I should like to add a few points about their detail. In both cases, Amendments Nos. 175 and 181 seek to delete the words "fraudulently or" from Clause 29. In so doing, they limit Clause 29 to a test of negligence. As I read Clause 29, its particular target, if I can put it this way, is the claimant. Here we should be mindful that in this context take-up and fraud are almost two sides of the same coin. As the National Association of Citizens Advice Bureaux has observed:


    "CAB evidence is that both the benefit and tax systems are complicated and intimidating to those lacking in financial literacy skills".

The point is that at the take-up end of the scale complexity acts as a discouragement. It can also be said that it breeds fear, a fear which is heightened because of the attendant risk of being accused of fraud if an individual makes a mistake in framing an application. On the other hand, at the fraud end of the scale, complexity acts as an encouragement—the more complicated the system, the easier it is to exploit its flaws. In other words, it is necessary in respect of the penalties clauses to look down both ends of the telescope at once. This is the basis upon which our wish to distinguish properly between negligent and fraudulent is based.

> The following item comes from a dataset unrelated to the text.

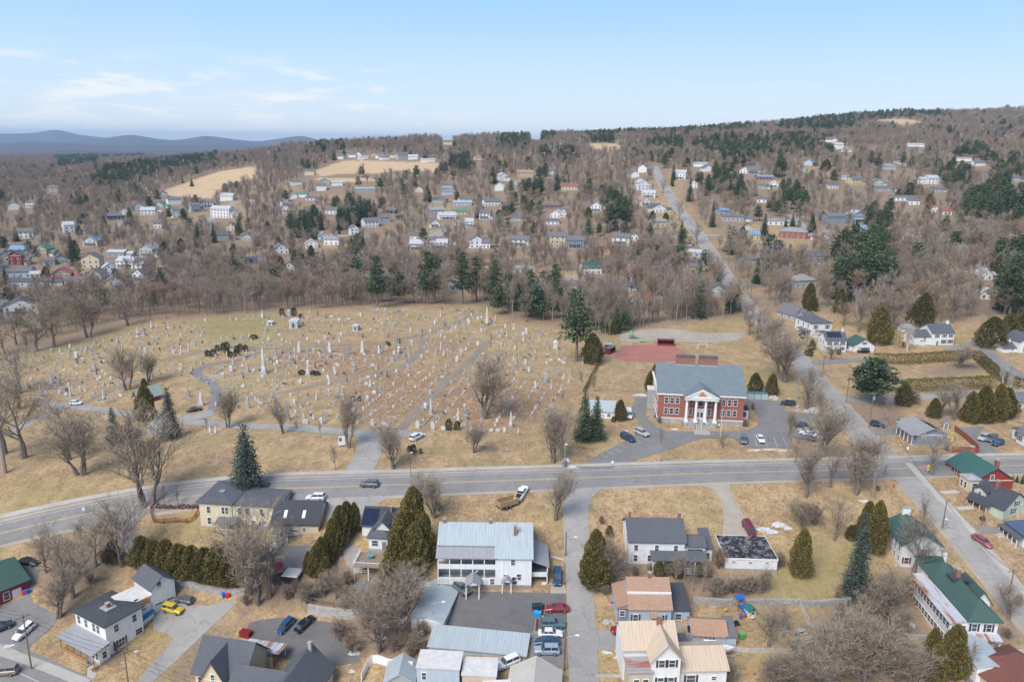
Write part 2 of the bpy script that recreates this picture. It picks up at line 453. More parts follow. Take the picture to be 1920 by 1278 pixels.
fields=[cr('2',(985,216),(1500,232),(1520,250),(1480,290),(1250,285),(1050,308),(990,300)),
          cr('2',(680,332),(1060,337),(1080,358),(700,353)),
          cr('1',(1080,420),(1260,355),(1450,290),(1704,258),(1704,330),(1500,380),(1400,470),(1080,450)),
          cr('2',(0,310),(240,257),(250,290),(100,330),(0,400)),
          cr('2',(850,220),(980,218),(960,300),(800,310),(700,325),(660,290)),
          cr('3',(1060,103),(1280,106),(1290,152),(1100,140)),cr('3',(860,97),(980,110),(900,114)),
          cr('5',(560,106),(700,104),(830,116),(870,122),(820,140),(640,136))]
lawns=[cr('4',(180,330),(200,420),(290,560),(400,690),(330,700),(240,560),(160,450),(130,380)),
         cr('4',(250,330),(330,345),(330,440),(420,530),(440,600),(560,700),(480,700),(380,600),(260,400)),
         cr('4',(780,640),(960,600),(1200,740),(1230,830),(1150,880),(1000,870),(790,820)),
         cr('4',(520,760),(640,720),(700,760),(640,800)),cr('4',(790,1040),(880,1060),(890,1110),(820,1130)),
         cr('4',(900,350),(1040,350),(1040,400),(920,410)),cr('3',(1100,760),(1230,770),(1300,830),(1130,850)),
         cr('3',(560,950),(900,960),(1150,960),(1200,1100),(1000,1110),(600,1020)),cr('3',(0,640),(160,650),(60,690),(0,720)),
         cr('2',(700,770),(900,740),(900,800),(690,810)),cr('2',(400,400),(520,380),(560,410),(430,430)),
         cr('2',(1440,510),(1600,510),(1600,560),(1440,540)),cr('2',(630,440),(900,450),(880,480),(700,470)),
         cr('5',(300,780),(490,780),(480,850),(320,850)),cr('5',(0,830),(180,850),(150,950),(60,960),(0,900)),
         cr('5',(1300,890),(1470,860),(1470,930),(1320,950)),cr('1',(460,900),(700,900),(700,960),(560,980),(470,980)),
         cr('1',(1450,500),(1560,490),(1640,560),(1640,640),(1500,560)),cr('1',(1260,560),(1400,560),(1390,620),(1270,630)),
         cr('4',(1130,560),(1180,640),(1340,780),(1250,760)),cr('4',(1180,240),(1349,300),(1349,330),(1180,300)),
         cr('3',(1600,280),(1704,280),(1704,440),(1620,420)),cr('3',(1500,380),(1600,420),(1700,600),(1600,640),(1500,560))]
for f_ in fields+lawns:
    for dy_ in(0,4,9,13)if f_ in fields else(0,5):block|=in_poly(MXf,MYf-dy_,f_)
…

As to Amendment No. 184, I have noted the insistence of the Financial Secretary during proceedings in another place that the new clause embodied in the amendment is unnecessary on the basis that everything it seeks to achieve is already in place in Clause 33. It may well be that the Minister will deploy a similar argument today. I do not necessarily disagree with the point. In fact, in at least one respect, I would even welcome it as a response. It would be tempting to suppose that the use of the words "fraudulently or" in Clause 29 could be something of a drafting anomaly. Clauses 33 and 34 are specifically headed "Fraud", and yet references to fraud creep into Clauses 29 to 32, headed "Penalties". I merely speculate whether it might be more convenient for all concerned that the provisions relating to fraud be consolidated in their own section. Accordingly, in the spirit of helpfulness, I invite the Minister to contemplate such a proposition between now and Report. I beg to move.